-- Start --
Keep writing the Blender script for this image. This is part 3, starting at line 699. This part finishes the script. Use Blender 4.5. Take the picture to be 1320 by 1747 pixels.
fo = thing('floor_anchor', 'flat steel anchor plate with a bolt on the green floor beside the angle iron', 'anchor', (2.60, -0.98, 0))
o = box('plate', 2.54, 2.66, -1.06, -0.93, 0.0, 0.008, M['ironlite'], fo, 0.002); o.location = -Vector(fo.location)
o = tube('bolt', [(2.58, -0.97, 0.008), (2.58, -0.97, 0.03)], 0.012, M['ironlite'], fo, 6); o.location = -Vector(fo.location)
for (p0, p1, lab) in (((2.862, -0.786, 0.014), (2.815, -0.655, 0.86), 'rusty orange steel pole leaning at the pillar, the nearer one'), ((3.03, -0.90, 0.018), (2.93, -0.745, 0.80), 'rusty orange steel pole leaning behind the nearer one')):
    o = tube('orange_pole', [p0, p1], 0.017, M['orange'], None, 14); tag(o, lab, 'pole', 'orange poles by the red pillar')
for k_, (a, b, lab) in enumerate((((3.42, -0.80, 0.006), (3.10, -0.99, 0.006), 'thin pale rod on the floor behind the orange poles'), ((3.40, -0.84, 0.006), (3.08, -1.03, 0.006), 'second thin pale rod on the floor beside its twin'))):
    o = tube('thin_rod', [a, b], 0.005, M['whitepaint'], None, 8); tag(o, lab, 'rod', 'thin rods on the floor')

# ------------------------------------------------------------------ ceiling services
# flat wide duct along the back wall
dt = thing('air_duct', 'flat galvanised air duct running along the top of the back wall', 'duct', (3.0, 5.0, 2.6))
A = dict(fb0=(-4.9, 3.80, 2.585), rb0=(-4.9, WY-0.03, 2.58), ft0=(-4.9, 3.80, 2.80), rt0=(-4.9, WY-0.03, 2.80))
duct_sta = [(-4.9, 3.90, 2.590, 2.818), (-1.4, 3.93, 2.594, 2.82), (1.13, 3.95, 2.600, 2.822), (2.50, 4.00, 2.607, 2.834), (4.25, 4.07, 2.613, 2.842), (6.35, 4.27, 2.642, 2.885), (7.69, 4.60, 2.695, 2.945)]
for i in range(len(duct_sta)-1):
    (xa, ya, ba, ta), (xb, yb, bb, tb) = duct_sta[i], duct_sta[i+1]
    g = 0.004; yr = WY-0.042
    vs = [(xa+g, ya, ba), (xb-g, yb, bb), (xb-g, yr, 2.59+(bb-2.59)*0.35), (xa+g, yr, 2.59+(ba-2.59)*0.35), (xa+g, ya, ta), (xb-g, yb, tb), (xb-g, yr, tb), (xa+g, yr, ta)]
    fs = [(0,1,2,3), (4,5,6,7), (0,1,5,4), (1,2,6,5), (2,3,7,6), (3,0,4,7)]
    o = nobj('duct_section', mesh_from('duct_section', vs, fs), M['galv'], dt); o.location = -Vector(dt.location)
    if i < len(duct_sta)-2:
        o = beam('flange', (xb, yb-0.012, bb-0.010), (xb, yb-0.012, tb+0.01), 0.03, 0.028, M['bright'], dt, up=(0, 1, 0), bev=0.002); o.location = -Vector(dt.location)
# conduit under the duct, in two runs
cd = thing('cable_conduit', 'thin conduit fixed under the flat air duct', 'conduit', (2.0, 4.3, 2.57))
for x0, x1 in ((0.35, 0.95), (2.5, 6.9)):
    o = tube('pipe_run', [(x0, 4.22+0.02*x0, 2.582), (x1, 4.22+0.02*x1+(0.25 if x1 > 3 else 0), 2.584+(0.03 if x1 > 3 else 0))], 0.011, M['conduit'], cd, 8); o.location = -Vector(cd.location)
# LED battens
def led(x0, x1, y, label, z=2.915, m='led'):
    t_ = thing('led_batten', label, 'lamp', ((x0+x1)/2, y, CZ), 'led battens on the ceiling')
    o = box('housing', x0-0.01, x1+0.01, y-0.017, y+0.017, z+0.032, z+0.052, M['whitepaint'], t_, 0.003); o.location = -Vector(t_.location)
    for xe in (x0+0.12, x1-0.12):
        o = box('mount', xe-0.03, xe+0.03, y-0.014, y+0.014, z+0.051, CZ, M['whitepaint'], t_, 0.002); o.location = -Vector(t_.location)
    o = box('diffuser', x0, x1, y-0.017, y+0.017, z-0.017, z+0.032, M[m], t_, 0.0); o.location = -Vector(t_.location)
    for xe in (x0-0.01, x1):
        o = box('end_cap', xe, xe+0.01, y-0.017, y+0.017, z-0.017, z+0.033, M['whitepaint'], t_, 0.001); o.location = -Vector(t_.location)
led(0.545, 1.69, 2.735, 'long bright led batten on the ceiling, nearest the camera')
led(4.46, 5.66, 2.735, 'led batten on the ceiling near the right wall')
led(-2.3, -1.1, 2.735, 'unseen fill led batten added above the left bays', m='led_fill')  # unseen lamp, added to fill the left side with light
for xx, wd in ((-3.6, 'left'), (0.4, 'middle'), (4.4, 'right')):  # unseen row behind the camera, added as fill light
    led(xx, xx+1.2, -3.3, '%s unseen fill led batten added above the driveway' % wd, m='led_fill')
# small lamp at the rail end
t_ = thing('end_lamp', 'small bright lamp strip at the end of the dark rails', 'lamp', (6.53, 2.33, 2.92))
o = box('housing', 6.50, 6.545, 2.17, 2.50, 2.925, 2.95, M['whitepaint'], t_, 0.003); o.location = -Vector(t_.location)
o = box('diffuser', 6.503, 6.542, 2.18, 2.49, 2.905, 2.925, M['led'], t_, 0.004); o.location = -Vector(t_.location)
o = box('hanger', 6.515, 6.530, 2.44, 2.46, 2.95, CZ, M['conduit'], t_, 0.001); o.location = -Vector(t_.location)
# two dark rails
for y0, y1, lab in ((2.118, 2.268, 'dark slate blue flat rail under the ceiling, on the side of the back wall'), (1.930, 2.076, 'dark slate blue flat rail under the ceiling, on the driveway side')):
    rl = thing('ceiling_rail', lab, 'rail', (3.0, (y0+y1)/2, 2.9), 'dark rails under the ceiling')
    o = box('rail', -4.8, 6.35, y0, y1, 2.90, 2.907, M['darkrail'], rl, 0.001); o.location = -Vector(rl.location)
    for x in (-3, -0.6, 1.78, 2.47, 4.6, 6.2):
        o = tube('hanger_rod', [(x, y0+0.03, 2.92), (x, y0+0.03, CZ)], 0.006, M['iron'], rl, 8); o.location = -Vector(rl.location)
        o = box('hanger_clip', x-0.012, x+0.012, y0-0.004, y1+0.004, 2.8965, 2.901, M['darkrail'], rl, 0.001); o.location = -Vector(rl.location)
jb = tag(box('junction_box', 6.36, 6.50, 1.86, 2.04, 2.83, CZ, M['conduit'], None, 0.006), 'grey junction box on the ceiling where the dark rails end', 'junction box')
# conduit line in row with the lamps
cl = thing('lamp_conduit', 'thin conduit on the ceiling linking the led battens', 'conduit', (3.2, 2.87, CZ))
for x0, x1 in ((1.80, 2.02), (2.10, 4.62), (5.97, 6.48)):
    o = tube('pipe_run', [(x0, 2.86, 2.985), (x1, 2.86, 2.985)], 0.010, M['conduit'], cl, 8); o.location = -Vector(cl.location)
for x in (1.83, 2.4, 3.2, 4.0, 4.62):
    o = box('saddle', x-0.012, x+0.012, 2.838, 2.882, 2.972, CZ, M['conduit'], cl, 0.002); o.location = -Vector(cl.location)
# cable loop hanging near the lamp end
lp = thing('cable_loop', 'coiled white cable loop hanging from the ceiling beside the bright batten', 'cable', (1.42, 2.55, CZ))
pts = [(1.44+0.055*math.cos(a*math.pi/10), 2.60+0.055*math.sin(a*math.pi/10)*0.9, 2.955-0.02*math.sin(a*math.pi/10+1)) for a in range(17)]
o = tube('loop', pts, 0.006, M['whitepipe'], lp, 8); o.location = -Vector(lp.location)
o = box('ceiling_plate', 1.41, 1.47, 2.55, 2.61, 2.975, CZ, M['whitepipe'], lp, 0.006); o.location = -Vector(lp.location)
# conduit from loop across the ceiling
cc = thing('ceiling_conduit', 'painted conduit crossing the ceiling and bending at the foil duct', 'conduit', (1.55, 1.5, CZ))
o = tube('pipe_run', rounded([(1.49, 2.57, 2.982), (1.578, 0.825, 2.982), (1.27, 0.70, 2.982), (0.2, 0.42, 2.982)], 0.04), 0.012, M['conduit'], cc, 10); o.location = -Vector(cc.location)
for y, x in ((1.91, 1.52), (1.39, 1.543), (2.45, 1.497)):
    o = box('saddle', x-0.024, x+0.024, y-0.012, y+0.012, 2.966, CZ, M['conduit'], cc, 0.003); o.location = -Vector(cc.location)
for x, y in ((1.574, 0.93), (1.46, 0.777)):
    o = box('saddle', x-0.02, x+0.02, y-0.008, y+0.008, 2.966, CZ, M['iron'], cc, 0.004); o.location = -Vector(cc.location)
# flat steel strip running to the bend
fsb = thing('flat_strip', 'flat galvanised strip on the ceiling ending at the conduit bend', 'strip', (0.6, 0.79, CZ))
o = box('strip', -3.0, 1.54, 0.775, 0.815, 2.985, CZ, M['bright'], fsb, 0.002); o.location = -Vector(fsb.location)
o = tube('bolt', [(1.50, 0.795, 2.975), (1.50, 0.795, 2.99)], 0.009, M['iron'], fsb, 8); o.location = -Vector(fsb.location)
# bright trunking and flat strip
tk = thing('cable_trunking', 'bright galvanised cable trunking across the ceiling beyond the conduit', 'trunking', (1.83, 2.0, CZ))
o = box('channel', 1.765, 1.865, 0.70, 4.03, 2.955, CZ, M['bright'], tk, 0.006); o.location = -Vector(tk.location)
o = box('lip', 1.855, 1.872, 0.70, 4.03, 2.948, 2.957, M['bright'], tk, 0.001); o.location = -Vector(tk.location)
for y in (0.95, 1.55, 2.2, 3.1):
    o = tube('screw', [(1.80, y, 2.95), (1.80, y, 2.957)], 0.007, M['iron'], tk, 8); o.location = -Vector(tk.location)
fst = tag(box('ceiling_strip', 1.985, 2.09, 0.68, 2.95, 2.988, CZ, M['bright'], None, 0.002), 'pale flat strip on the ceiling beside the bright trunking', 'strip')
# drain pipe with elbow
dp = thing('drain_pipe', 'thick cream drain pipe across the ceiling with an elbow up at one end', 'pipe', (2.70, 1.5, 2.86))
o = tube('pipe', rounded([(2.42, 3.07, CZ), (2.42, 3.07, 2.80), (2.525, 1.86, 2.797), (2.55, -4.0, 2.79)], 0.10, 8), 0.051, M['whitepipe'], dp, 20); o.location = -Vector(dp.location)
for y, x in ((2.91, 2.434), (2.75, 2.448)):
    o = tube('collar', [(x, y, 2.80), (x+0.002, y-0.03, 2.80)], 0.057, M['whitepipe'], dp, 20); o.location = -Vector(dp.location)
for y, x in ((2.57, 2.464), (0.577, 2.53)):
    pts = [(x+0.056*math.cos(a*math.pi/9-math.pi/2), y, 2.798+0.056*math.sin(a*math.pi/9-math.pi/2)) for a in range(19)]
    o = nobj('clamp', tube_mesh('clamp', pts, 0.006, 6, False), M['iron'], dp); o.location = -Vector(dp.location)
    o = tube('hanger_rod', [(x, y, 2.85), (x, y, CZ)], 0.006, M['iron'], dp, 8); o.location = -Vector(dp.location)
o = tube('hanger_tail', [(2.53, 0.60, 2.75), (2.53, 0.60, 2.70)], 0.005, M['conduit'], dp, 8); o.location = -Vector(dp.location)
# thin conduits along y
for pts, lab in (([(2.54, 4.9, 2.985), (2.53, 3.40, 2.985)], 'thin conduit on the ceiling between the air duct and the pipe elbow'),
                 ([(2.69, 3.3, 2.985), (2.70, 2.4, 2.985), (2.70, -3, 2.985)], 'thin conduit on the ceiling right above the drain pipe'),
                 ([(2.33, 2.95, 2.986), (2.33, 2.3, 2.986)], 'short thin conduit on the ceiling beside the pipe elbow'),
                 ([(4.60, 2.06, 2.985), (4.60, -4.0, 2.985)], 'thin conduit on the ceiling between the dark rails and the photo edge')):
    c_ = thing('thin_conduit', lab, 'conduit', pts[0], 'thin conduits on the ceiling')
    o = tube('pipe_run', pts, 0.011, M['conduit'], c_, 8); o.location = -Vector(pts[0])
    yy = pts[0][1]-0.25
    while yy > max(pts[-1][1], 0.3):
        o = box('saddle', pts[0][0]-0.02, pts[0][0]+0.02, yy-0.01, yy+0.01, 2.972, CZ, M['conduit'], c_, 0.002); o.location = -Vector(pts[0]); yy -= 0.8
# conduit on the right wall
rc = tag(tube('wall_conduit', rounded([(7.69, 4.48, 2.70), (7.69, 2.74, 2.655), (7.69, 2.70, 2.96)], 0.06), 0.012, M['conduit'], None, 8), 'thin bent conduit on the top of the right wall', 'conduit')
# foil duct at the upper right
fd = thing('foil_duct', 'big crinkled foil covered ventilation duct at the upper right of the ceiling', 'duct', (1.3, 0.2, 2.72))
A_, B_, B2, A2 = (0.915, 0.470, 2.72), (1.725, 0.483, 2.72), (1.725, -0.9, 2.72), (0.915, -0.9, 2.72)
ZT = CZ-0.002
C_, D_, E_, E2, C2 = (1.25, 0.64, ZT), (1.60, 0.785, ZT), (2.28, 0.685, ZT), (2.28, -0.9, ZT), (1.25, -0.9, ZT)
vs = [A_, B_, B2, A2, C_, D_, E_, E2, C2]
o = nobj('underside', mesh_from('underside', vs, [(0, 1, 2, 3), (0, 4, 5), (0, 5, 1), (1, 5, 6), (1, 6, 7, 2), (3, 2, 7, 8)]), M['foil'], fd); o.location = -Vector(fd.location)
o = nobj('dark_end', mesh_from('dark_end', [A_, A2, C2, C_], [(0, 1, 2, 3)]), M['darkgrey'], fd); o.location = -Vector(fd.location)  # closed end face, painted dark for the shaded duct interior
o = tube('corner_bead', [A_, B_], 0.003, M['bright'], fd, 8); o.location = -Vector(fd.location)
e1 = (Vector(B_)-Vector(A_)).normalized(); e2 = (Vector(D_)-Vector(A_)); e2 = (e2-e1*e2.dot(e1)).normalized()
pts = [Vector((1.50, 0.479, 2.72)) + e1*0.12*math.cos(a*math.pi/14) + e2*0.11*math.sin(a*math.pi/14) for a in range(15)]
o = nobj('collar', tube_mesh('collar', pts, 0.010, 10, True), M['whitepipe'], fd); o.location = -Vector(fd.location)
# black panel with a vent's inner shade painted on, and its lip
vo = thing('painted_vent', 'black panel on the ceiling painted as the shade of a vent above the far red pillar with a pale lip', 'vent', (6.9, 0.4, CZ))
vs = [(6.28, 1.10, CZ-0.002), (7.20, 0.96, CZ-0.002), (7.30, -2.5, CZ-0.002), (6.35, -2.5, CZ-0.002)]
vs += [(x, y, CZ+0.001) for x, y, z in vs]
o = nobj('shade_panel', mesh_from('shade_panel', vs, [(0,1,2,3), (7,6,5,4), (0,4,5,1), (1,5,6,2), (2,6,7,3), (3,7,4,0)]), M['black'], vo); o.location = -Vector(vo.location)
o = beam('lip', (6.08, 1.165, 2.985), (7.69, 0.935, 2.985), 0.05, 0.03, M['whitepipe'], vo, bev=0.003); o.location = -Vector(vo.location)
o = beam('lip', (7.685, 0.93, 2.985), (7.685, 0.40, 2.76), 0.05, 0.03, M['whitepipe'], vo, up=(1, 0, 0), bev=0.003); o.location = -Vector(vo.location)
-- End --
WHAT TO DO: Only the lines from the first line of the material above through the line that contains "o = tube('thin_rod', [a, b], 0.005, M['whitepaint'], None, 8);" should be quoted, each one exactly.

TASK RESULT:
Keep writing the Blender script for this image. This is part 3, starting at line 699. This part finishes the script. Use Blender 4.5. Take the picture to be 1320 by 1747 pixels.
fo = thing('floor_anchor', 'flat steel anchor plate with a bolt on the green floor beside the angle iron', 'anchor', (2.60, -0.98, 0))
o = box('plate', 2.54, 2.66, -1.06, -0.93, 0.0, 0.008, M['ironlite'], fo, 0.002); o.location = -Vector(fo.location)
o = tube('bolt', [(2.58, -0.97, 0.008), (2.58, -0.97, 0.03)], 0.012, M['ironlite'], fo, 6); o.location = -Vector(fo.location)
for (p0, p1, lab) in (((2.862, -0.786, 0.014), (2.815, -0.655, 0.86), 'rusty orange steel pole leaning at the pillar, the nearer one'), ((3.03, -0.90, 0.018), (2.93, -0.745, 0.80), 'rusty orange steel pole leaning behind the nearer one')):
    o = tube('orange_pole', [p0, p1], 0.017, M['orange'], None, 14); tag(o, lab, 'pole', 'orange poles by the red pillar')
for k_, (a, b, lab) in enumerate((((3.42, -0.80, 0.006), (3.10, -0.99, 0.006), 'thin pale rod on the floor behind the orange poles'), ((3.40, -0.84, 0.006), (3.08, -1.03, 0.006), 'second thin pale rod on the floor beside its twin'))):
    o = tube('thin_rod', [a, b], 0.005, M['whitepaint'], None, 8); tag(o, lab, 'rod', 'thin rods on the floor')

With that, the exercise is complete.